29.11.06

O caso Richards

Cito o Público de anteontem: Sexta-feira à noite, 17 de Novembro, Los Angeles. Michael Richards estava a desenrolar o seu número de stand-up comedy no clube de comédia Laugh Factory. Um grupo terá começado a gritar para o palco, dizendo que o comediante não estava a ter piada. No vídeo que circula na Internet não são visíveis as provocações, mas apenas a reacção do cómico, que lhes dá resposta com a frase "Calem-se! Há 50 anos punhamo-vos de cabeça para baixo com uma merda de uma forquilha pelo rabo acima!", aludindo aos tempos da escravatura negra e aos linchamentos. "Ponham-no na rua, ele é um preto (nigger). Ele é um preto! Ele é um preto!", continuou. Há alguns risos entre a plateia, mas também um espectador sonoramente incomodado. Richards reage também ao "ooh" indignado: "Muito bem, vêem, isto choca-vos". Quando o visado pelos primeiros insultos diz que as palavras com carga racial eram desnecessárias, Richards responde-lhe, irritado, que "o que é desnecessário é interromperem-me!" O dono do clube baniu Richards do palco até que ele se desculpasse publicamente. Mas só depois do vídeo, captado por um telemóvel e reproduzido pela TMZ.com, ter sido exibido por muitos programas de televisão e sítios na Internet entre domingo e segunda-feira.


Eis o vídeo:



Como explicar isto? Michael Richards (o «Kramer» de Seinfeld), no seu pedido de desculpas televisivo, disse que não sabia de onde vinha toda aquela hostilidade. O mesmo tinha dito Mel Gibson, quando se soube que tinha proferido insultos anti-semitas (embora no caso de Gibson isso tenha antecedentes conhecidos).

Mas, de facto, de onde vem aquela hostilidade? Temos todos atitudes agressivas de vez em quando, mas como vem ao de cima esta demência racista (especialmente tresloucada, no caso de Richards), em pessoas que não conhecíamos (e que talvez não se conhecessem a elas mesmas) como racistas? Não sei se o racismo é um «instinto» ou apenas uma «ideologia». A verdade é que ele existe mesmo em pessoas que racionalmente não são nada disso. Há um exemplo famoso: Elvis Costello, cujo currículo progressista é inquestionável, teve uma cena parecida com um grupo de negros, depois de um espectáculo, e também disse que não soube de onde é que aquilo vinha (alegou que estava bêbedo).

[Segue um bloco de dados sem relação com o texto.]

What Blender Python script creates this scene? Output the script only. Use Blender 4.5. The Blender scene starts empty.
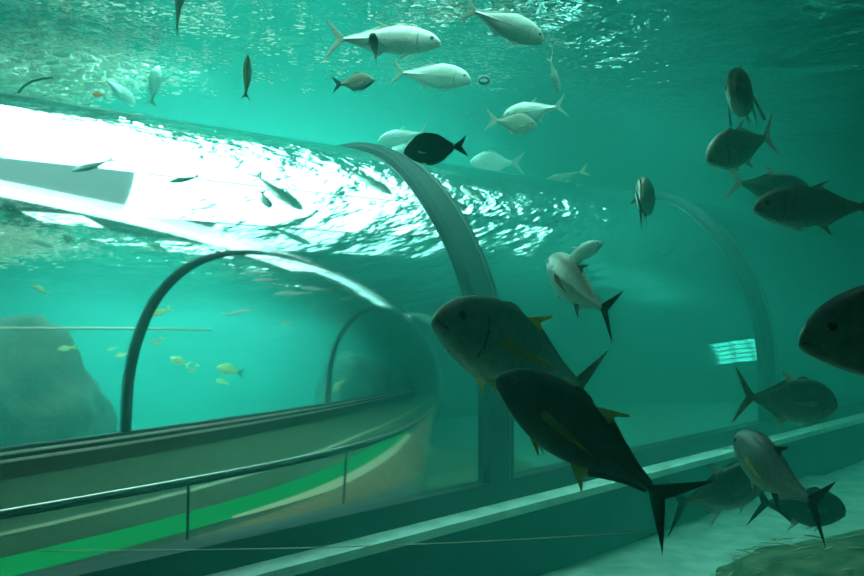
import bpy, bmesh, math, random
from mathutils import Vector, Matrix, noise
random.seed(7)
scn = bpy.context.scene
COL = scn.collection

# ------------------------------------------------------------------ camera frame
FPX = 987.0            # focal length in pixels (864 wide)
CAMZ = 1.068
def at(px, py, Y):     # a point of the place at distance Y on the sight line of a pixel
    return Vector(((px - 432.0) / FPX * Y, Y, CAMZ - (py - 301.0) / FPX * Y))

# ------------------------------------------------------------------ object helpers
def link(name, me, mat=None, parent=None):
    o = bpy.data.objects.new(name, me)
    COL.objects.link(o)
    if mat is not None:
        for m in (mat if isinstance(mat, (list, tuple)) else [mat]):
            me.materials.append(m)
    if parent is not None:
        o.parent = parent
    return o
def from_bm(name, bm, mat=None, parent=None, smooth=True):
    bmesh.ops.recalc_face_normals(bm, faces=bm.faces)
    me = bpy.data.meshes.new(name)
    bm.to_mesh(me); bm.free()
    if smooth:
        for p in me.polygons: p.use_smooth = True
    return link(name, me, mat, parent)
def tag(o, label=None, cat=None, group=None, kind=None):
    if label: o['label'] = label
    if cat: o['category'] = cat
    if group: o['group'] = group
    if kind: o['kind'] = kind
    return o
def empty(name, loc=(0, 0, 0)):
    o = bpy.data.objects.new(name, None); COL.objects.link(o); o.location = loc
    o.empty_display_size = 0.1
    return o
def add_box(bm, lo, hi, M=None):
    vs = []
    for x in (lo[0], hi[0]):
        for y in (lo[1], hi[1]):
            for z in (lo[2], hi[2]):
                v = Vector((x, y, z))
                vs.append(bm.verts.new(M @ v if M else v))
    for f in ((0,1,3,2),(4,6,7,5),(0,4,5,1),(2,3,7,6),(0,2,6,4),(1,5,7,3)):
        bm.faces.new([vs[i] for i in f])
def add_tube(bm, pts, r, seg=10):
    pts = [Vector(p) for p in pts]
    rings = []
    for i, p in enumerate(pts):
        t = (pts[min(i+1, len(pts)-1)] - pts[max(i-1, 0)]).normalized()
        a = t.cross(Vector((0, 0, 1)))
        if a.length < 1e-4: a = t.cross(Vector((1, 0, 0)))
        a.normalize(); b = t.cross(a)
        rr = r[i] if isinstance(r, (list, tuple)) else r
        rings.append([bm.verts.new(p + (a*math.cos(k/seg*2*math.pi) + b*math.sin(k/seg*2*math.pi))*rr) for k in range(seg)])
    for A, B in zip(rings, rings[1:]):
        for k in range(seg):
            bm.faces.new((A[k], A[(k+1) % seg], B[(k+1) % seg], B[k]))
    bm.faces.new(rings[0][::-1]); bm.faces.new(rings[-1])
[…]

Todos (ou quase) todos nós dizemos que não somos racistas, mas em situações de tensão tenho ouvido explosões virulentas a pessoas supostamente insuspeitas. E isso é mais assustador que o racismo dos tarados ou criminosos nazis. Isso significa que uma pessoa pode ter dentro de si aquelas sombras (ou outras) sem ter consciência disso. O vídeo de Michael Richards é bastante impressionante, mesmo tendo em conta a sua natural exuberância, que já conhecíamos. Todos temos coisas em nós que reprimimos, muitas vezes porque as condenamos, outras vezes porque a sociedade as condena. Mas basta um acesso de cólera para a agressividade tomar estas e outras formas (que neste caso é capaz de ficar como um mancha inapagável na imagem do comediante).

Sabemos muito pouco sobre nós mesmos. Essa é a triste condição da nossa espécie.